Para que uma denúncia tenha justa causa, ou seja, para que seja aceita pelos magistrados, deve vir acompanhada de prova da materialidade do crime e indícios da autoria.
“A questão da demora para que um inquérito se torne uma denúncia está na necessidade de reunir provas contundentes contra o suspeito ou contra um grupo de pessoas”, afirma Heloísa Estellita, professora de Direito Penal da FGV Direito de São Paulo. “Dependendo de como o grupo age, a denúncia tem que se dirigir contra todos e reunir essas provas pode demandar tempo”
Isso explica porque inquéritos demoram tanto para se transformarem em denúncia. Antes do aceite a Lula e Delcídio, mesmo com quase 50 políticos com inquérito aberto na Lava Jato, só Eduardo Cunha (PMDB) havia se transformado em réu na Lava Jato — pois a quantidade de provas abunda.

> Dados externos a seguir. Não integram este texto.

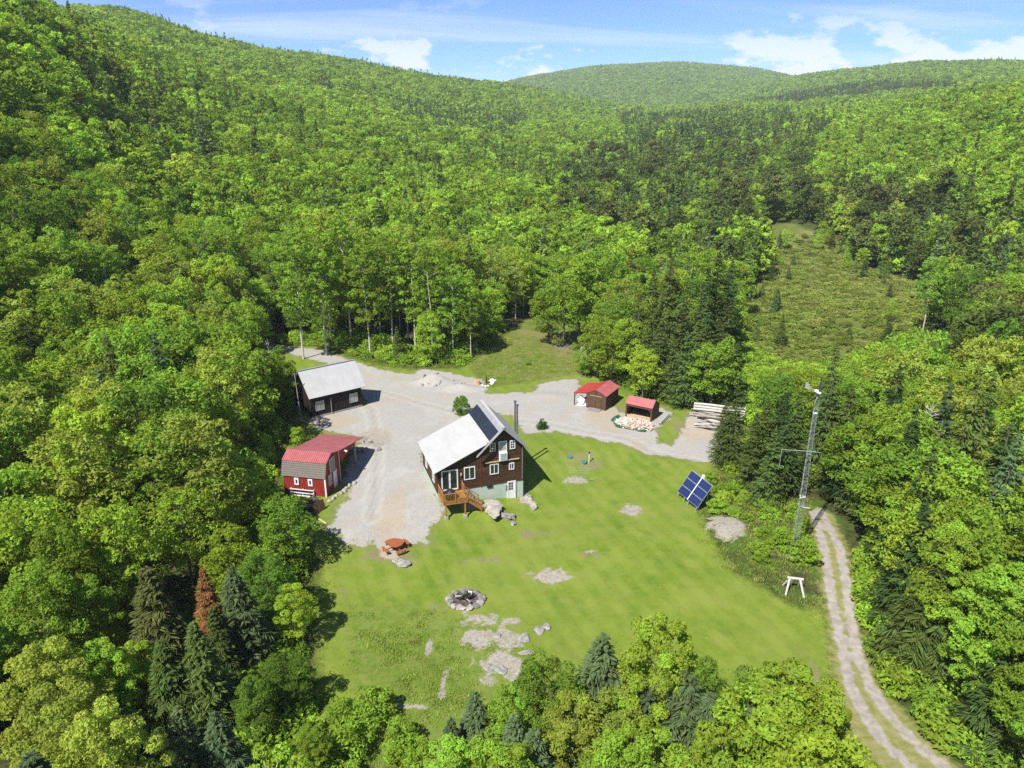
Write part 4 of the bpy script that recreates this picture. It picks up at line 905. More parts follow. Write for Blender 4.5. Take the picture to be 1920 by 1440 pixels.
def build_firepit():
    x, y = -3.98, 52.95
    t = empty("fire_pit", "round stone-ringed fire pit full of charred wood on the lawn", "fire pit", (x, y, H(x, y)))
    b = MB(); V = [(0, 0, -.02)]; n = 20
    for k in range(n): a = 2 * math.pi * k / n; V.append((1.25 * math.cos(a), 1.05 * math.sin(a), .06))
    b.add(V, [(0, k + 1, (k + 1) % n + 1) for k in range(n)]); b.build("ash_bed", M["ash"], t, smooth=True)
    r = np.random.default_rng(5)
    for k in range(14):
        a = 2 * math.pi * k / 14 + r.uniform(-.06, .06); big = .26 + .17 * r.random()
        mat = M["pale_stone"] if math.sin(a) < .1 and k % 4 else M["ledge"]
        o = link("stone", rock_mesh("stone", mat, big, .30, .17 + .06 * r.random(), 40 + k, 3, .28), t)
        o.location = (1.42 * math.cos(a), 1.2 * math.sin(a), .08); o.rotation_euler = (r.uniform(-.15, .15), r.uniform(-.15, .15), a + math.pi / 2)
    for k in range(15):
        L = r.uniform(.5, 1.25); a = r.uniform(0, 3.14); cx, cy = r.uniform(-.5, .5), r.uniform(-.4, .4); tilt = r.uniform(-.15, .2)
        d = np.array((math.cos(a), math.sin(a), tilt)) * L / 2; c = np.array((cx, cy, .16 + .02 * k))
        o = MB().tube([tuple(c - d), tuple(c + d)], [r.uniform(.07, .12), r.uniform(.05, .08)], 7).build("charred_log", M["char"] if k % 4 else M["deadwood"], None)
        o.location = (x, y, H(x, y)); tag(o, "charred log lying in the stone-ringed fire pit" if k % 4 else "pale ash-grey stick lying across the fire pit", "log", "burnt wood in the fire pit")
    o = MB().slab([(-.22, -.3, .02), (.16, -.34, .05), (.26, .3, .16), (-.14, .34, .12)], .03).build("scrap_panel", M["sheet"], None, .01)
    o.location = (x + .28, y + .42, H(x, y) + .24); tag(o, "white scrap panel lying at the back of the fire pit", "panel")
build_firepit()
def boulder(x, y, rx, ry, rz, seed, mat, label, name="boulder", group=None, sub=3):
    o = link(name, rock_mesh(name, M[mat], rx, ry, rz, seed, sub, .3)); o.location = (x, y, H(x, y) + rz * .35); o.rotation_euler = (0, 0, seed * 1.3)
    tag(o, label, "rock", group); return o
boulder(-10.0, 57.9, .62, .5, .38, 2, "rock", "grey boulder in the grass below the picnic table")
boulder(-10.85, 58.3, .28, .25, .2, 4, "pale_stone", "small pale stone left of the grey boulder below the picnic table")
boulder(-13.3, 103.9, .5, .4, .35, 6, "pale_stone", "pale stone on top of the gravel heap at the wood's edge")
boulder(-1.9, 66.95, 2.0, .85, .27, 11, "pale_stone", "broad whitish ledge rock against the mint foundation", sub=4)
boulder(-.55, 66.1, .55, .95, .36, 13, "ledge", "lichened grey ledge running down the bank left of the basement door", sub=4)
boulder(.15, 64.9, .42, .32, .2, 18, "rock", "small grey stone lying in the grass below the rock bank")
r = np.random.default_rng(17)
for k in range(9):
    f = k / 8; boulder(1.75 + .5 * f + r.uniform(-.15, .15), 70.2 - 2.3 * f, r.uniform(.25, .55), r.uniform(.2, .4), r.uniform(.2, .42), 60 + k, "pale_stone", ("first", "second", "third", "fourth", "fifth", "sixth", "seventh", "eighth", "ninth")[k] + " stone of the rough row at the house corner, counted from the wall", "stone", "stones at the house corner", 2)
for k in range(8):
    f = k / 7; a = (-18.9, 67.4); b = (-17.2, 71.4)
    boulder(a[0] + (b[0] - a[0]) * f + r.uniform(-.1, .1), a[1] + (b[1] - a[1]) * f, r.uniform(.2, .36), r.uniform(.18, .3), r.uniform(.14, .24), 80 + k, "pale_stone", ("first", "second", "third", "fourth", "fifth", "sixth", "seventh", "eighth", "ninth")[k] + " pale edging stone right of the red barn, counted from the front corner", "stone", "edging stones by the red barn", 2)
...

O que diz a defesa de Lula
"O ex-Presidente Luiz Inácio Lula da Silva não recebeu citação relativa a processo que tramita perante a 10a. Vara Federal de Brasília (IPL n. 40755-27.2016.4.01.3400). Mas, quando isso ocorrer, apresentará sua defesa e, ao final, sua inocência será certamente reconhecida. Lula já esclareceu ao Procurador Geral da República, em depoimento, que jamais interferiu ou tentou interferir em depoimentos relativos à Lava Jato. A acusação se baseia exclusivamente em delação premiada de réu confesso e sem credibilidade - que fez acordo com o Ministério Público Federal para ser transferido para prisão domiciliar. Lula não se opõe a qualquer investigação, desde que realizada com a observância do devido processo legal e das garantias fundamentais".